New York Magazine / The Cut

‘I’M HAVING A FRIENDSHIP AFFAIR’

A look at the intensely obsessive, deeply meaningful, occasionally undermining, marriage-threatening, slightly pathological platonic intimacy that can happen between women.

By

(…) As girls and young women, we are allowed our friendships. We are afforded our close, intimate, intense relationships with one another. It is accepted and expected of us. On television, in novels, in every corner of popular culture, we are inundated by examples of women enmeshed in joyful, painful, complicated, stormy relationships with each other: the girls of Girls, the women of Sex and the City, the novels of Elena Ferrante.

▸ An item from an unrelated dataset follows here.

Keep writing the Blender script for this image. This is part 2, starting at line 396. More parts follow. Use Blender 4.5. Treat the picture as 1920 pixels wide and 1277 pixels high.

In The Story of a New Name, Lena thinks of her tortured, lifelong friendship with Lila: “It was as if, because of an evil spell, the joy or sorrow of one required the sorrow or joy of the other; even our physical aspect, it seemed to me, shared in that swing.” A friend tells me the image of Strawberry Shortcake and Blueberry Muffin locked arm-in-arm is seared deeply into her brain. Others: Think of Thelma and Louise, Hannah and her sisters,Truth & Beauty, Amy Poehler and Tina Fey, the Golden Girls. According to the Times, celebrity female BFFs are the new power couples.